The recent caravan of migrants from Central America coming north through Mexico is representative of a much larger group forced to leave their countries due to epidemic violence. In January, a human rights advocacy group, the Washington Office on Latin America, confirmed that El Salvador, Guatemala and Honduras remain among the most violent countries in the world: 95% of all homicides remain unpunished.
Migrants leave these countries in response to gang threats against their lives and horrific murders committed against their loved ones. In recent years they have increasingly sought asylum not only in the U.S., but in countries like Mexico and Costa Rica as well.
Immersion experience
Carroll and his staff try to raise awareness about the reality of migration by traveling around the U.S. and talking about their work. They also offer an “immersion experience” for high school and college students.

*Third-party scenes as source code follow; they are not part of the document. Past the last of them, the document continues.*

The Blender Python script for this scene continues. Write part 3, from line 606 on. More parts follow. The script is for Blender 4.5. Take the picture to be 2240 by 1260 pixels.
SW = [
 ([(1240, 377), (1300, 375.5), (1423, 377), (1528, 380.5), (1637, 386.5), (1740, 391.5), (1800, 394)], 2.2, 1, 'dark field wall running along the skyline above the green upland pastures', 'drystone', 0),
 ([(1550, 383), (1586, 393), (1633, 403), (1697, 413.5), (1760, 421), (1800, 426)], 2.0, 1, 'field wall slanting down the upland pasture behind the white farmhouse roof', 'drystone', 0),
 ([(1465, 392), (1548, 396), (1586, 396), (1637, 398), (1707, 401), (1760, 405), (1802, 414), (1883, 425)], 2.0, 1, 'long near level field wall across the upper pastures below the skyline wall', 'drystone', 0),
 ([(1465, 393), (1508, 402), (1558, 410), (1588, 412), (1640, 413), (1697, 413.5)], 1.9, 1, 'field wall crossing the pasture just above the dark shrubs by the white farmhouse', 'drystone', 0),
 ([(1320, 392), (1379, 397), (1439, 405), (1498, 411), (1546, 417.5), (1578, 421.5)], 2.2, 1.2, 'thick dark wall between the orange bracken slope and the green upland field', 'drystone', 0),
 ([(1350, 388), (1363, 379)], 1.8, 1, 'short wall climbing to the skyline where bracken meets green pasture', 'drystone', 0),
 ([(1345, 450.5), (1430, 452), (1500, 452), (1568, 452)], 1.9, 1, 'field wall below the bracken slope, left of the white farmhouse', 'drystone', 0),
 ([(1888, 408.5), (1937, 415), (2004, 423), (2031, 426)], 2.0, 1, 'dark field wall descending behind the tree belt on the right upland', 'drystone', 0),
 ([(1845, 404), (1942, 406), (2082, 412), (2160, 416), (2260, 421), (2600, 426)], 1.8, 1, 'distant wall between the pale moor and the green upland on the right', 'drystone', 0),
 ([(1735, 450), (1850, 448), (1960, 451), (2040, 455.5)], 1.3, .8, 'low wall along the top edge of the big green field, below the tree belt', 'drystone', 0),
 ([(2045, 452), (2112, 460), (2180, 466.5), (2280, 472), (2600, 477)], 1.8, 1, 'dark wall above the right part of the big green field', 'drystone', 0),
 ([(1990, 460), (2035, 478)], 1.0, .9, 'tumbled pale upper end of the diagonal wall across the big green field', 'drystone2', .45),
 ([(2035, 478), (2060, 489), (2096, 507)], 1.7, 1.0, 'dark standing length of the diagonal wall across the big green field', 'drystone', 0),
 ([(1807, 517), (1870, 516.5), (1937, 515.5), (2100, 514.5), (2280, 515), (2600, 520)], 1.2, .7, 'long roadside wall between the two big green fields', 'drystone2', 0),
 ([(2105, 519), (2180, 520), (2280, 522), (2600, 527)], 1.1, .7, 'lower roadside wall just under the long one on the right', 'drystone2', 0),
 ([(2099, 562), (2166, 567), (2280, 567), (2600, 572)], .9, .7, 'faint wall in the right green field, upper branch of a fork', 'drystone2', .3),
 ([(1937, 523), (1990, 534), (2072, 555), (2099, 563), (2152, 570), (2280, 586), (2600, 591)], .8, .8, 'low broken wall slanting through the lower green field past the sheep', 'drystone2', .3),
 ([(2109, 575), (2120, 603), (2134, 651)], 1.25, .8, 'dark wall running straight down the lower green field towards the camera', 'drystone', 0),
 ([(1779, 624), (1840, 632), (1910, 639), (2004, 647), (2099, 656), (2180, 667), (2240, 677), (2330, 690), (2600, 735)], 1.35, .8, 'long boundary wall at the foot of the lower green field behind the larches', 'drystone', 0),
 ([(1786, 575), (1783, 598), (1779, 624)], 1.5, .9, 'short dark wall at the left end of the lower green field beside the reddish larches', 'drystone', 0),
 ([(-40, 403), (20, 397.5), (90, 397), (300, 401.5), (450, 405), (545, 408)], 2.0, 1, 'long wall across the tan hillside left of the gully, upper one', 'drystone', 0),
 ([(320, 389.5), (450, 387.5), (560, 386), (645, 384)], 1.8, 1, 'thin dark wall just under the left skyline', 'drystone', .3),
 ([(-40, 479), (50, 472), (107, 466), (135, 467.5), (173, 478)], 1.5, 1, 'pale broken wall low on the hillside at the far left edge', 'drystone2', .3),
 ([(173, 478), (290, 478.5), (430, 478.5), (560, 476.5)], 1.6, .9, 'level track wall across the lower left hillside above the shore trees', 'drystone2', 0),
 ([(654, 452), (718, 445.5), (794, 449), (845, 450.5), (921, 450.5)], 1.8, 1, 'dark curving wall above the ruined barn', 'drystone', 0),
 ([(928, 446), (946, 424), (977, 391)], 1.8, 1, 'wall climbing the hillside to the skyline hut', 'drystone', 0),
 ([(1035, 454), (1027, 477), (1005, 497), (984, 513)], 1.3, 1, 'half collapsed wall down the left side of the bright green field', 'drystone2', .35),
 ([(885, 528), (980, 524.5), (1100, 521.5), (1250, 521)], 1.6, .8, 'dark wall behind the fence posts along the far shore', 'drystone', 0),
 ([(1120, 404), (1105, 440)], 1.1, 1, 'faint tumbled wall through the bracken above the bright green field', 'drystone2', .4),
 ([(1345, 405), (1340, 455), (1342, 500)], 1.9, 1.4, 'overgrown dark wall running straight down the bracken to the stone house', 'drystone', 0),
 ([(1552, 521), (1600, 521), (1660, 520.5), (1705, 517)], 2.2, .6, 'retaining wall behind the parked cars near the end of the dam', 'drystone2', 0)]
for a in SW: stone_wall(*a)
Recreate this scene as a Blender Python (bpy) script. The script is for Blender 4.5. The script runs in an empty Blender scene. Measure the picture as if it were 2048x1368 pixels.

One who had participated wrote afterward of his initial skepticism about the program; but after speaking with deported migrants in Nogales and tracing their footsteps in the southern Arizona desert, he began to recognize, value and cherish their humanity more deeply. He went home determined to volunteer with immigrants in his own community, and to do what he could to make a difference to help them.
Immigrants without papers have faced difficulties living in the U.S. Even though they have come and stayed for decades, now suddenly their stay is uncertain. “When their parents are dying in their countries of origin, they want to see them again; but if they leave the U.S., it is very difficult to return afterwards,” he says. Legal immigration is even more difficult for migrants with limited education from a poor, violent country.
This is more than immigration
However, can we just blindly welcome all migrants? Don’t we have to think about the welfare and prosperity of “our” people too? Carroll affirms that this is “an important question, but our tradition calls us to foster and promote the common good, which regards care for people both within our country and beyond national boundaries.” In the end, “We are called in the Bible to welcome the stranger.”
While these voices keep resonating, the KBI director is also moved by the level of support: financial donations, clothes, prayers. “There is so much solidarity. Yes, we feel opposition by some people, but also a great generosity.”
Some life stories that he listens to every day in the center just speak for themselves: “There was a woman whose mother and brother were murdered, her husband was beaten up — the family saw no other solution than migrating north.”
And he will never forget one special Christmas: “One pregnant woman crossed the border, she was very close to give birth to her child, but she was caught in the desert and sent back to Mexico. She could have died, but she wanted a better future for her child.”
They welcomed her, and it was just before Christmas that she gave birth to her son whom she named Emanuel, “God is with us.”
“God is with her, in the midst of uncertainties, worries and doubts. When the migrants come here, they open themselves to God and allow God to enter in their troubled lives. And then, most of the time, they leave a little more strengthened and confident.”
In his book Immigration and the Next America, Archbishop Jose H. Gomez of Los Angeles wrote: “Immigration is about more than immigration. It’s about renewing the soul of America.”
If we can respond more effectively to the fundamental reasons people migrate while respecting human rights, we will be on the path to renewing our own souls, both individually and as a country.